Last week saw some serious drop in business across malls, restaurants, hotels, airlines, and other such places. I expected a small drop because of the Bombay terrorist attacks, but in fact it turned out to be about 40%. As I waited for guests, I decided to phone and ask fellow restauranteurs how things were going. The word "dead" was the usual reply. The clubs, already hurt by the clamp on nightlife in Bangalore, got hit more. When I enquired at one well-known club, I found that they had gone to another club to figure out how much business they had, and both were doing very little.
Then a fellow chef friend showed me an SMS he had got. Apparently it was doing the rounds in Bangalore. It warned people not to go to movies, malls, and restaurants till 07 December because of some alleged army intelligence that there was going to be a terrorist attack. And people were relentlessly forwarding it to everyone they knew.
Unfortunately, this is exactly the kind of fear that terrorists try to create.
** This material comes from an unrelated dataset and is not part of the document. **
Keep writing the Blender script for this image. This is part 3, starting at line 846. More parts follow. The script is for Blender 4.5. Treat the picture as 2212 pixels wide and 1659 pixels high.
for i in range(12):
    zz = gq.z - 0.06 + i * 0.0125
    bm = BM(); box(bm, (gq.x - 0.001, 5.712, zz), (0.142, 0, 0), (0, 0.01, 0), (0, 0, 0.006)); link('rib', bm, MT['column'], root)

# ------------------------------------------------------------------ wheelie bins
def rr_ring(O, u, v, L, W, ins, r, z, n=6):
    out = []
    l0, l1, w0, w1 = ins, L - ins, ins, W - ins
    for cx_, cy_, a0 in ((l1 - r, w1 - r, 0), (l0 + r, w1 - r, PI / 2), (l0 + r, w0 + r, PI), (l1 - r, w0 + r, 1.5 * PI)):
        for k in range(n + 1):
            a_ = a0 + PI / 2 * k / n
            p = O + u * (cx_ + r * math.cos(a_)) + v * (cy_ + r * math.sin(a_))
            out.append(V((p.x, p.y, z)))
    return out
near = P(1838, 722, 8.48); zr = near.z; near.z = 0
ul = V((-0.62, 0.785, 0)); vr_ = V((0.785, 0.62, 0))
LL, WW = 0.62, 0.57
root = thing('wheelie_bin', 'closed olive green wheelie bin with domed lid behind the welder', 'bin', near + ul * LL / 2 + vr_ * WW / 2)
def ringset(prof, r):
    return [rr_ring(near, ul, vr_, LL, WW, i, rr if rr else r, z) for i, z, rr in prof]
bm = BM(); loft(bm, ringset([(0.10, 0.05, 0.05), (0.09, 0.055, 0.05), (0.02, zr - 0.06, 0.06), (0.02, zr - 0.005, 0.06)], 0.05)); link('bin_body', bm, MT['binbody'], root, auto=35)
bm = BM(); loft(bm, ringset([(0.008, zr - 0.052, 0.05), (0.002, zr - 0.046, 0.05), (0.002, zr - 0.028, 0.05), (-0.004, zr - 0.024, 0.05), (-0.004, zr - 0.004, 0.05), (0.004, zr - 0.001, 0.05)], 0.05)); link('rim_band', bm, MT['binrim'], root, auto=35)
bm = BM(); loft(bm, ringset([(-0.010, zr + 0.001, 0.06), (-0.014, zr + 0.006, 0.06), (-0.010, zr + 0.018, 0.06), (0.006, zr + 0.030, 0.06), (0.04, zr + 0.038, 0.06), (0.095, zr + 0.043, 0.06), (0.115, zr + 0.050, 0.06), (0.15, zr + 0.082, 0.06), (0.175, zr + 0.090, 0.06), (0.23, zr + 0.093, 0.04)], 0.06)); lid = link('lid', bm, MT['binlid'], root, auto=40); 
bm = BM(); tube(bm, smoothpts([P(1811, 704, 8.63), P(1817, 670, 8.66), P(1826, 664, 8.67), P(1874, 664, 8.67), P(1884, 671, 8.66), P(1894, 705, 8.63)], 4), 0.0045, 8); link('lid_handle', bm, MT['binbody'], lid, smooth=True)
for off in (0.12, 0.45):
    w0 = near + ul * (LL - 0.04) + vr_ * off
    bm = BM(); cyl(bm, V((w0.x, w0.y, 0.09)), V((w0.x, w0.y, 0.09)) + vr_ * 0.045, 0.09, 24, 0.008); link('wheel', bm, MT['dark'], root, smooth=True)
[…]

That's their line of business - to disrupt lives of citizens and make them afraid for their lives. And when people forward such messages without having any first hand knowledge, they actually do the terrorists' work for them. Fear propogates, and thanks to technologies like the Internet and SMS, it propagates faster.
I for one refuse to forward such messages. I will not live my life in fear. I will not let the bloody terrorist have the satisfaction of seeing that his work has been successful. And the rest of us should not either. For how long will you keep it up anyway? Statistically, you are more likely to die in a car accident than a terrorist attack. Do we then stop using our vehicles too? And for how long will we let fear haunt us? A week? A month? A year? What happens after that?
So don't be a victim. Go out, watch movies, try restaurants, have a drink at a bar, and go on with my life just as before. It's a sad day when the terrorists physically kill a couple of hundred people, but kill the spirits of hundreds of thousands. Don't be part of that statistic.